I

That the “old-time Negro” is passing away is one of the common sayings all over the South, where once he was as well known as the cotton-plant and the oak tree. Indeed, he has become so rare that even now when a gray and wrinkled survivor is found he is regarded as an exceptional character, and he will soon be as extinct as the dodo. That he will leave a gap which can hardly be filled is as certain as that the old-time cavalier or the foster-father of romance has left his gap.

The “new issue” at which the old-time Negro, who had been the servant and the associate of gentlemen, once turned up his nose from his well-secured position, and of which he spoke in terms of scornful reprobation, has, with the passing of time, pushed him from his stool, and is no longer the “new issue,” but the general type that prevails commonly—the Negro with his problem; a problem which it may, as has been well said by Mr. Root, take all the wisdom, all the forbearance, and all the resolution of the white race to solve.

Some of the “Afro-Americans,” with the veneer of a so-called education, to judge from recent works written by certain of them, presume to look down somewhat scornfully on this notable development of their race, and assume a fine scorn of the relation which once existed all over the South between the old-time Southerner and the old-time darky, and which still exists where the latter still survives.

They do not consider that large numbers of this class held positions of responsibility and trust, which they discharged with a fidelity and success that is the strongest proof of the potentiality of the race. They do not reckon that warm friendship which existed between master and servant, and which more than any other one thing gives promise of future and abiding friendship between the races when left to settle their relations without outside interference.

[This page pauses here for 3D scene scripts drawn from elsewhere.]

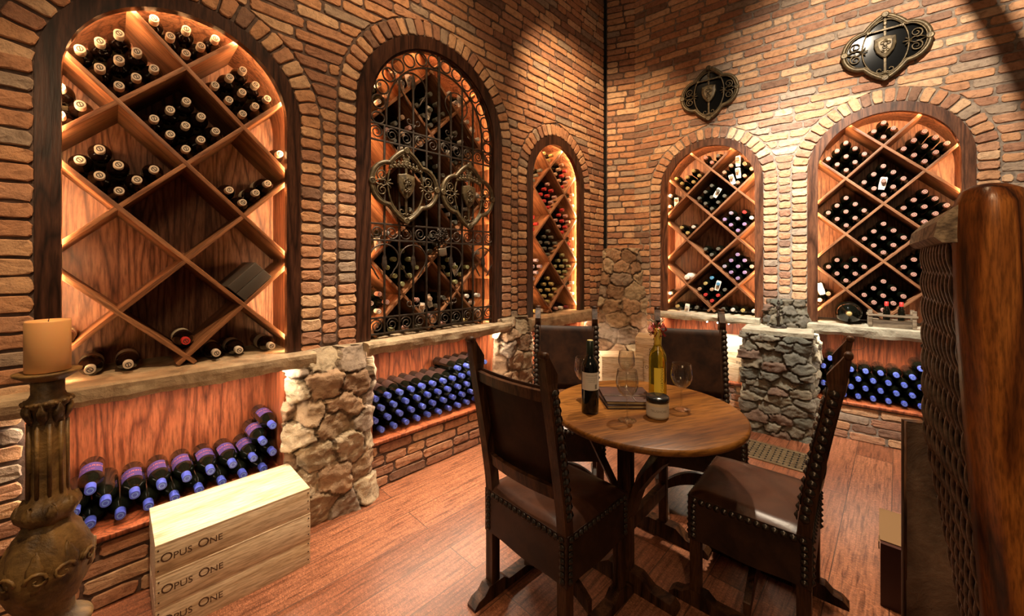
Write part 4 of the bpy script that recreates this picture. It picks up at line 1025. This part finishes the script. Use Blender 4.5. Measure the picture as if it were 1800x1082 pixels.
for x, w_ in ((0, .030), (LB, .019)):
    q = MB(); q.box((x-w_*.7, -w_, .05), (x+w_*.7, w_, .70), T=XA, bev=.003); q.obj('leg', 'chairwood', T)
    q = MB(); L = [[XA @ Vector((x+xx, y, z)) for xx, z in ((-.028, 0), (.028, 0), (.028, h_), (-.028, h_))] for y, h_ in ((-.22, .018), (-.20, .035), (-.12, .040), (-.07, .075), (.07, .075), (.12, .040), (.20, .035), (.22, .018))]
    q.loops(L, 0, False); q.obj('foot', 'chairwood', T)
q = MB(); q.box((0, -.016, .21), (LB, .016, .27), T=XA, bev=.003); q.obj('stretcher', 'chairwood', T)
def wpt(r, u, z): return TI @ Vector((.490+r*u[0], 1.690+r*u[1], z))
for u, P in (((-.80, .25), [(.02, .36), (.06, .42), (.12, .52), (.18, .62), (.22, .70)]), ((.95, .05), [(.02, .30), (.045, .36), (.075, .44), (.14, .53), (.20, .60), (.235, .70)]),
             ((.5, -.8), [(.02, .30), (.045, .36), (.075, .44), (.14, .53), (.20, .60), (.235, .70)])):
    q = MB(); q.sweep([wpt(r, u, z) for r, z in P], [(-.014, -.022), (.014, -.022), (.014, .022), (-.014, .022)], 0, False, Vector((0.2, 1, 0)) if abs(u[0]) > .6 else Vector((1, .2, 0))); q.obj('brace', 'chairwood', T)

# ------------------------------------------------------------------ chairs. local +Y = facing
def stud_row(q, p0, p1, pitch, r, nrm):
    p0, p1 = Vector(p0), Vector(p1); n = max(1, int(round((p1-p0).length/pitch))); nv = Vector(nrm).normalized()
    t1 = (p1-p0).normalized(); t2 = nv.cross(t1)
    for i in range(n+1):
        c = p0.lerp(p1, i/n); L = []
        for k_, hh_ in ((1.25, 0), (1.15, .0025), (.7, .0045), (.45, .0075), (.12, .0095)):
            L.append([c+(t1*math.cos(2*PI*j/8)+t2*math.sin(2*PI*j/8))*r*k_+nv*hh_ for j in range(8)])
        q.loops(L, 0, True)
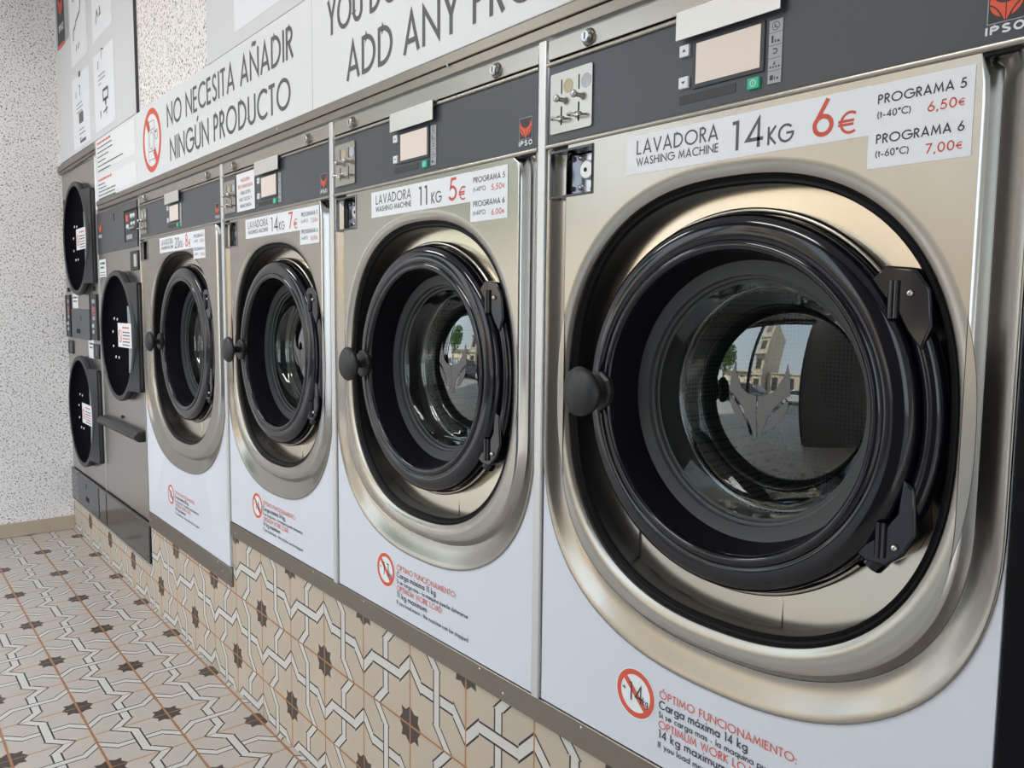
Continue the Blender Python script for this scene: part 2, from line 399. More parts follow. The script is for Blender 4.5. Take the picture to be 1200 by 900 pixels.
G['Ú'] = (G['U'][0], G['U'][1]+[[(.28,1.1),(.42,1.28)]])
G['Ó'] = (G['O'][0], G['O'][1]+[[(.46,1.1),(.60,1.28)]])
G['Á'] = (G['A'][0], G['A'][1]+[[(.32,1.1),(.46,1.28)]])
G['á'] = (G['a'][0], G['a'][1]+[[(.28,.74),(.42,.92)]])
G['í'] = (G['i'][0], [[(h,xh),(h,0)], [(.02,.74),(.16,.92)]])
GAP = .13
def twidth(s): return sum(G[c][0]+GAP for c in s)-GAP
def ribbon(mb, pts, w, y):
    n = len(pts); cl = hypot(pts[0][0]-pts[-1][0], pts[0][1]-pts[-1][1]) < 1e-7
    if cl: pts = pts[:-1]; n -= 1
    L = []; R = []
    for i in range(n):
        a = pts[i-1] if (i or cl) else None; b = pts[(i+1) % n] if (i < n-1 or cl) else None; p = pts[i]
        def nr(q, r):
            dx, dz = r[0]-q[0], r[1]-q[1]; l = hypot(dx, dz) or 1; return (-dz/l, dx/l)
        if a is None: nx, nz = nr(p, b); k = 1
        elif b is None: nx, nz = nr(a, p); k = 1
        else:
            n1 = nr(a, p); n2 = nr(p, b); nx, nz = n1[0]+n2[0], n1[1]+n2[1]; l = hypot(nx, nz) or 1; nx /= l; nz /= l
            k = min(1/max(nx*n1[0]+nz*n1[1], .2), 2.6)
        L.append((p[0]+nx*w/2*k, y, p[1]+nz*w/2*k)); R.append((p[0]-nx*w/2*k, y, p[1]-nz*w/2*k))
    fs = [(i, (i+1) % n, n+(i+1) % n, n+i) for i in range(n if cl else n-1)]
    mb.add(L+R, fs)
def text(mb, s, x, z, H, width=None, y=-.0006, w=.115, sx=None):
    k = sx if sx else (width/twidth(s) if width else H)
    px = x; t = 0
    for c in s:
        adv, st = G[c]
        for q in st:
            ribbon(mb, [(px+a*k, z+b*H) for a, b in q], w*H, y-1.5e-5*(t % 4)); t += 1
        px += (adv+GAP)*k
    return px-GAP*k
def textc(mb, s, cx, z, H, width, **k): text(mb, s, cx-width/2, z, H, width, **k)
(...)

One going through the South now—even through those parts where the old-time darky was once the regular and ordinary picture—unless he should happen to drift into some secluded region so far out of the sweep of the current that its life has been caught as in an eddy, would never know what the old life had been, and what the old-time Negroes were in that life. Their memory is still cherished in the hearts of those to whom they stood in a relation which cannot be explained to and cannot be understood by those who did not know it as a vital part of their home-life. Even these will soon have passed from the stage, and in another decade or two the story of that relation, whose roots were struck deep in the sacredest relations of life, will be only a tradition kept alive for a generation or two, but gradually fading until it is quite blurred out by time.

Curiously, whatever the Southerners may think of slavery—and there were many who reprobated its existence—whatever they may think of “the Negro” of to-day, there is scarcely one who knew the Negro in his old relation who does not speak of him with sympathy and think of him with tenderness. The writer has known men begin to discuss new conditions fiercely, and on falling to talking of the past, drift into reminiscences of old servants and turn away to wipe their eyes. And not the least part of the bitterness of the South over the Negro question as it has existed grows out of resentment at the destruction of what was once a relation of warm friendship and tender sympathy.

Of African slavery it may be said that whatever its merits and demerits, it divided this country into two sections, with opposing interests, and finally plunged it into a vast and terrible war. This is condemnation enough.

One need not be an advocate of slavery because he upsets ideas that have no foundation whatever in truth and sets forth facts that can be substantiated by the experience of thousands who knew them at first hand.